The OWLS was originally founded in the 1970s by two women – Nancy Shary and Virginia Townsend.

Shary, along with Townsend, didn’t feel that county officials were actually attending to the needs of their constituents (I’m shocked). And if a spotlight could be shown on their activities, they might shape up.

A case in the late-70s helped hammer home that point. Two Hidalgo County nurses had filed bad-practices complaints against the county health director. The county’s response? Fire the two nurses. The two women and the nurses picketed outside the county courthouse, forcing the county’s hand. An investigation later absolved the nurses of any wrongdoing.

Shary and Townsend eventually got around to forming a real grassroots organization, came up with a name – the OWLS – and started attracting followers, both Anglo and Hispanic alike, women and men.

They became a thorn in the side of some politicians over the years; the same guys who came up with the Old White Ladies distinction, but if anything, that just spurred the women on even more. Some public officials soon learned that these weren’t the sort of women of whom you wanted to create enemies.

By the way, before I get to the crux of this column – judges making money off weddings – I heard that Virginia Townsend suffered some minor strokes last week, and we here at The Advance News wish her well. I haven’t always agreed with her about everything, and we’ve had a few squabbles, but I admire her tenacity and willingness to pursue wrongdoing even as she moves well into her 80s. She’s no quitter, that’s for sure.

But back to the wedding bell$$ story and Fern McClaugherty. She calls me and says she read my column, and she says, “You know, that’s been going on for years.”

Judges pocketing money off of weddings. A hundred bucks a pop, and they get to keep all the money even though they’re performing the weddings on public property (their own courtrooms, that really belong to the people if you want to get right down to it).

Every year, we’d get the records of how many weddings the various judges were performing. More than several were making more than a hundred thousand dollars a year just performing weddings. And instead of being in court where they belonged, they’d have their bailiffs down by the elevator, all of them trolling for marriages.

“Been going on for years,” McClaugherty tells me. “When they used to have the commissioners court meetings right across the street from the courthouse, we’d go over there during the breaks and see all of the bailiffs sitting on a bench right by the elevator. And when one couple came out with a marriage certificate, one bailiff would hop up and grab them, and the rest of the bailiffs would simply scoot up, moving their bottoms along the bench. Like taxi cabs moving up in line at an airport.”

No.

“Yeah, and I have all the records to back it up. Every year, we’d get the records of how many weddings the various judges were performing. More than several were making more than a hundred thousand dollars a year just performing weddings. And instead of being in court where they belonged, they’d have their bailiffs down by the elevator, all of them trolling for marriages.”

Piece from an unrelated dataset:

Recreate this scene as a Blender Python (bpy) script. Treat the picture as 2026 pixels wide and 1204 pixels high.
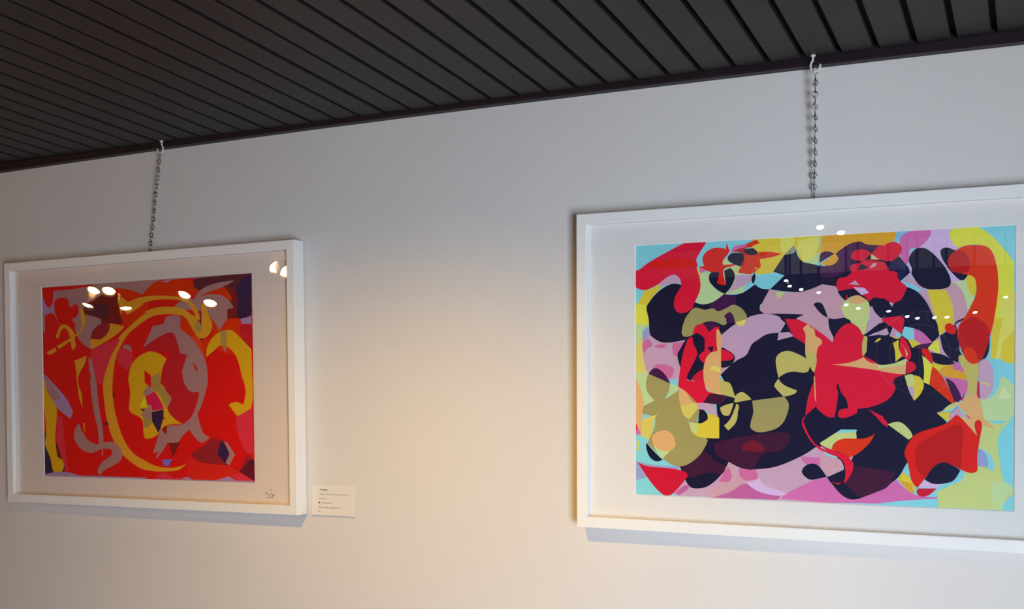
import bpy, bmesh, math, random
from mathutils import Vector, Matrix, geometry

for o in list(bpy.data.objects):
    bpy.data.objects.remove(o)
S = bpy.context.scene
COL = S.collection
random.seed(7)

# ------------------------------------------------------------------ camera
EYE = 1.75                                   # camera height above the floor
CAM_D = 1.8374                               # camera distance from the picture wall (y = 0)
yaw, pitch, roll = -0.441814, -0.013158, -0.008598
fw = Vector((math.sin(yaw)*math.cos(pitch), math.cos(yaw)*math.cos(pitch), math.sin(pitch)))
r0 = Vector((math.cos(yaw), -math.sin(yaw), 0)); u0 = r0.cross(fw)
rt = r0*math.cos(roll) + u0*math.sin(roll); up = -r0*math.sin(roll) + u0*math.cos(roll)
cam = bpy.data.cameras.new('camera'); cam.sensor_width = 36.0
cam.lens = 2190.23*36.0/2026.0
cam.shift_y = (785.24-602.0)/2026.0
cam.clip_start = 0.02
cam_o = bpy.data.objects.new('camera', cam); COL.objects.link(cam_o)
M = Matrix((rt, up, -fw)).transposed().to_4x4(); M.translation = Vector((0, -CAM_D, EYE))
cam_o.matrix_world = M
S.camera = cam_o

# ------------------------------------------------------------------ light and exposure
SKY = 29.5                                    # overcast daylight beyond the shop window
W = bpy.data.worlds.new('overcast_sky'); S.world = W; W.use_nodes = True
bg = W.node_tree.nodes['Background']; bg.inputs[0].default_value = (0.67, 0.83, 1.0, 1); bg.inputs[1].default_value = SKY
X0, X1, Y0 = -7.0, 1.7, -6.3                 # room: left wall, right wall, back wall (picture wall at y = 0)
AX, AY = 0.40, -2.35                         # the shopfront steps in: its wall faces the pictures at y = AY, from x = AX to X1
WX0, WX1, WZ0, WZ1 = 0.50, 1.60, 0.10, 1.80  # shop window opening in that wall
pl = bpy.data.lights.new('window_portal', 'AREA'); pl.shape = 'RECTANGLE'
pl.size = WX1-WX0; pl.size_y = WZ1-WZ0; pl.cycles.is_portal = True
plo = bpy.data.objects.new('window_portal', pl); COL.objects.link(plo)
plo.location = ((WX0+WX1)/2, AY-.17, (WZ0+WZ1)/2); plo.rotation_euler = (math.radians(90), 0, 0)
S.view_settings.view_transform = 'Standard'; S.view_settings.look = 'None'
S.view_settings.gamma = 1.0; S.view_settings.use_curve_mapping = False
S.view_settings.exposure = 0.0

# ------------------------------------------------------------------ helpers
def lin(c):
    return tuple(((v/255)/12.92 if v/255 <= .04045 else ((v/255+.055)/1.055)**2.4) for v in c)

def material(name, col, rough=.5, var=.04, scale=30, bump=0, bscale=200, metal=0, coat=0, spec=.5, stretch=(1, 1, 1)):
    m = bpy.data.materials.new(name); m.use_nodes = True
    nt = m.node_tree; N = nt.nodes; L = nt.links; p = N['Principled BSDF']
    tc = N.new('ShaderNodeTexCoord'); mp = N.new('ShaderNodeMapping'); mp.inputs['Scale'].default_value = stretch
    L.new(tc.outputs['Object'], mp.inputs['Vector'])
    nz = N.new('ShaderNodeTexNoise'); nz.inputs['Scale'].default_value = scale; nz.inputs['Detail'].default_value = 5
    L.new(mp.outputs[0], nz.inputs['Vector'])
    mx = N.new('ShaderNodeMix'); mx.data_type = 'RGBA'
    mx.inputs[6].default_value = (*[max(0, c*(1-var)) for c in col], 1)
    mx.inputs[7].default_value = (*[min(1, c*(1+var)) for c in col], 1)
    L.new(nz.outputs['Fac'], mx.inputs[0]); L.new(mx.outputs[2], p.inputs['Base Color'])
    p.inputs['Roughness'].default_value = rough; p.inputs['Metallic'].default_value = metal
    p.inputs['Specular IOR Level'].default_value = spec
    if coat: p.inputs['Coat Weight'].default_value = coat
    if bump:
        n2 = N.new('ShaderNodeTexNoise'); n2.inputs['Scale'].default_value = bscale; n2.inputs['Detail'].default_value = 6
        L.new(mp.outputs[0], n2.inputs['Vector'])
        b = N.new('ShaderNodeBump'); b.inputs['Strength'].default_value = bump; b.inputs['Distance'].default_value = .002
        L.new(n2.outputs['Fac'], b.inputs['Height']); L.new(b.outputs[0], p.inputs['Normal'])
    return m

def glass_material(name, ior=1.5):
    m = bpy.data.materials.new(name); m.use_nodes = True
    nt = m.node_tree; N = nt.nodes; L = nt.links
    N.remove(N['Principled BSDF'])
    geo = N.new('ShaderNodeNewGeometry')
    mi = N.new('ShaderNodeMapRange'); mi.inputs['To Min'].default_value = ior; mi.inputs['To Max'].default_value = 1/ior
    L.new(geo.outputs['Backfacing'], mi.inputs['Value'])
    fr = N.new('ShaderNodeFresnel'); L.new(mi.outputs[0], fr.inputs['IOR'])
    tr = N.new('ShaderNodeBsdfTransparent'); gl = N.new('ShaderNodeBsdfGlossy'); gl.inputs['Roughness'].default_value = 0.0
    mx = N.new('ShaderNodeMixShader'); L.new(fr.outputs[0], mx.inputs[0]); L.new(tr.outputs[0], mx.inputs[1]); L.new(gl.outputs[0], mx.inputs[2])
    L.new(mx.outputs[0], N['Material Output'].inputs[0])
    return m

def glow_material(name, col, strength):
    m = bpy.data.materials.new(name); m.use_nodes = True
    nt = m.node_tree; N = nt.nodes; L = nt.links; N.remove(N['Principled BSDF'])
    e = N.new('ShaderNodeEmission'); e.inputs[0].default_value = (*col, 1); e.inputs[1].default_value = strength
    L.new(e.outputs[0], N['Material Output'].inputs[0]); return m

def obj(name, bm, mats, parent=None, smooth=False):
    me = bpy.data.meshes.new(name); bm.to_mesh(me); bm.free()
    for m in (mats if isinstance(mats, (list, tuple)) else [mats]): me.materials.append(m)
    if smooth:
        for p in me.polygons: p.use_smooth = True
    o = bpy.data.objects.new(name, me); COL.objects.link(o)
    if parent: o.parent = parent
    return o

def share(name, src, parent, loc=(0, 0, 0), rot=(0, 0, 0)):
    o = src.copy(); o.name = name; COL.objects.link(o); o.parent = parent; o.location = loc; o.rotation_euler = rot
    return o

def tag(o, label, cat, group=None):
    o['label'] = label; o['category'] = cat
    if group: o['group'] = group
    return o

def thing(name, label, cat, loc, rot=(0, 0, 0), group=None):
    o = bpy.data.objects.new(name, None); COL.objects.link(o); o.location = loc; o.rotation_euler = rot; o.empty_display_size = .05
    return tag(o, label, cat, group)

def struct(name, bm, mats, parent=None):
    o = obj(name, bm, mats, parent)
    if not parent: o['kind'] = 'structure'
    return o

def box(bm, x0, x1, y0, y1, z0, z1, bev=0, mi=0):
    v = [bm.verts.new(p) for p in ((x0, y0, z0), (x1, y0, z0), (x1, y1, z0), (x0, y1, z0), (x0, y0, z1), (x1, y0, z1), (x1, y1, z1), (x0, y1, z1))]
    fs = [bm.faces.new([v[i] for i in q]) for q in ((3, 2, 1, 0), (4, 5, 6, 7), (0, 1, 5, 4), (1, 2, 6, 5), (2, 3, 7, 6), (3, 0, 4, 7))]
    for f in fs: f.material_index = mi
    if bev:
        es = list({e for f in fs for e in f.edges})
        bmesh.ops.bevel(bm, geom=es, offset=bev, segments=1, affect='EDGES', profile=.5)
    return bm

def bx(*a, **k): return box(bmesh.new(), *a, **k)

def tube(bm, pts, r, n=8, closed=False, radii=None):
    pts = [Vector(p) for p in pts]; rings = []
    prev = None
    for i, p in enumerate(pts):
        a = pts[i-1] if (i or closed) else p; b = pts[(i+1) % len(pts)] if (i+1 < len(pts) or closed) else p
        t = (b-a).normalized()
        if prev is None:
            h = Vector((0, 0, 1)) if abs(t.z) < .9 else Vector((1, 0, 0)); nrm = t.cross(h).normalized()
        else:
            nrm = (prev - t*prev.dot(t)).normalized()
        prev = nrm; bn = t.cross(nrm); rr = radii[i] if radii else r
        rings.append([bm.verts.new(p + (nrm*math.cos(2*math.pi*k/n)+bn*math.sin(2*math.pi*k/n))*rr) for k in range(n)])
    m = len(rings)
    for i in range(m if closed else m-1):
        A, B = rings[i], rings[(i+1) % m]
        for k in range(n): bm.faces.new((A[k], A[(k+1) % n], B[(k+1) % n], B[k]))
    if not closed:
        bm.faces.new(rings[0][::-1]); bm.faces.new(rings[-1])
    bmesh.ops.recalc_face_normals(bm, faces=bm.faces)
    return bm

def lathe(bm, prof, n=20):
    rings = []
    for r, z in prof: rings.append([bm.verts.new((r*math.cos(2*math.pi*k/n), r*math.sin(2*math.pi*k/n), z)) for k in range(n)])
    for A, B in zip(rings, rings[1:]):
        for k in range(n): bm.faces.new((A[k], A[(k+1) % n], B[(k+1) % n], B[k]))
    if prof[0][0] > 1e-6: bm.faces.new(rings[0][::-1])
    if prof[-1][0] > 1e-6: bm.faces.new(rings[-1])
    bmesh.ops.remove_doubles(bm, verts=bm.verts, dist=1e-6)
    bmesh.ops.recalc_face_normals(bm, faces=bm.faces)
    return bm

def text_mesh(body, size, bold=0.0, align='LEFT', space=1.0):
    cu = bpy.data.curves.new('t', 'FONT'); cu.body = body; cu.size = size; cu.align_x = align; cu.space_character = space
    cu.offset = bold; cu.resolution_u = 2
    o = bpy.data.objects.new('t', cu); COL.objects.link(o)
    dg = bpy.context.evaluated_depsgraph_get(); me = bpy.data.meshes.new_from_object(o.evaluated_get(dg))
    bpy.data.objects.remove(o); bpy.data.curves.remove(cu)
    return me

# ------------------------------------------------------------------ materials
WALL = material('painted_plaster', lin((224, 219, 214)), .85, .02, 6, bump=.25, bscale=420, spec=.2)
CEIL = material('black_brown_planks', lin((38, 33, 34)), .5, .22, 9, bump=.15, bscale=90, spec=.35, stretch=(1, .06, 1))
GAP = material('groove_backing', lin((14, 12, 13)), .9)
TRIM = material('dark_plum_moulding', lin((34, 22, 28)), .5, .1, 40, spec=.25)
FLOOR = material('floor_boards', lin((136, 96, 72)), .5, .15, 5, bump=.1, stretch=(1, 8, 1))
ROSE = material('muted_rose_plaster', lin((150, 118, 108)), .85, .03, 6)
DARKW = material('charcoal_wall', lin((62, 52, 50)), .8, .06, 8)
WHITE = material('white_lacquer', lin((246, 244, 240)), .38, .01, 20, spec=.5)
MATB = material('white_mat_board', lin((240, 237, 233)), .9, .008, 300, spec=.15)
WARMLIT_MATB = material('warm_lit_mat_board', lin((243, 226, 214)), .9, .008, 300, spec=.15)  # mat board with the orange-pink light on the left picture mixed into its colour
BEVEL = material('mat_bevel_core', lin((250, 249, 246)), .8, .01)
BACK = material('backing_board', lin((150, 120, 88)), .9)
STEEL = material('zinc_plated_steel', (.42, .45, .46), .30, .1, 60, metal=1.0)
HOOK = material('white_coated_hook', lin((222, 226, 222)), .4)
PAPER = material('card_stock', lin((232, 226, 219)), .85, .01, 200, spec=.2)
INK = material('black_ink', lin((60, 48, 40)), .8)
PENCIL = material('pencil_grey', lin((110, 98, 88)), .8)
BLACKM = material('black_metal', lin((28, 28, 30)), .45)
PALE = material('pale_band', lin((210, 208, 205)), .8, .02)
VINYL = material('white_vinyl', lin((225, 225, 228)), .6)
GLASS = glass_material('picture_glass')
WGLASS = glass_material('window_glass')
WARM = glow_material('warm_bulb', (1.0, .50, .14), 300)
COOL = glow_material('white_bulb', (1.0, .95, .88), 60)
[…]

McClaugherty offers to hand me the records.

“Love to see them,” I tell her. “And we’re talking court-at-law judges as well as state district court judges?” I ask her.

“If I remember right, almost all of them were doing it at one time or another. And you want to know what was really fun?”

What?

“I’d take my camera with me and take a photo of all the bailiffs sitting there, and then I’d watch them all scatter once I started clicking the shutter. It was hilarious.”

So now, I’ll wait for her to provide me with the printed records, year by year, going back to at least the early 2000s, and see which judges were really making the dough. Pulling down a hundred grand on the side when money was money.

Getting back to Judge Albert Garcia, if some of his fellow judges are hassling him for the interview he did with me last month, as some of my courthouse sources tell me, the question is why? Did he exaggerate his quotes? Did he misspeak? Or did he break the judges’ unspoken rule of silence among the brethren?

In other words, what happens in the courthouse, stays in the courthouse? At least as far as marriages are concerned, for which the judges are paid, on average, a hundred dollars a pop.

Either Garcia’s right, and his critics are wrong; or vice versa. And then again, some of them just may not like him pointing out their foibles.

What I have to do now is find a way to see exactly how many hours each judge is working. How many are actually working a 40-hour workweek? Because with an estimated 13,000 misdemeanor cases hanging in the dockets, according to DA Ricardo Rodriguez, one would think each judge would at least be working a full 40-hour work week. Forget golf. Forget weddings. Work the damn criminal and civil cases.

Someone will phone me with a suggestion. How do we tell which judges are really pulling their weight, and which ones aren’t?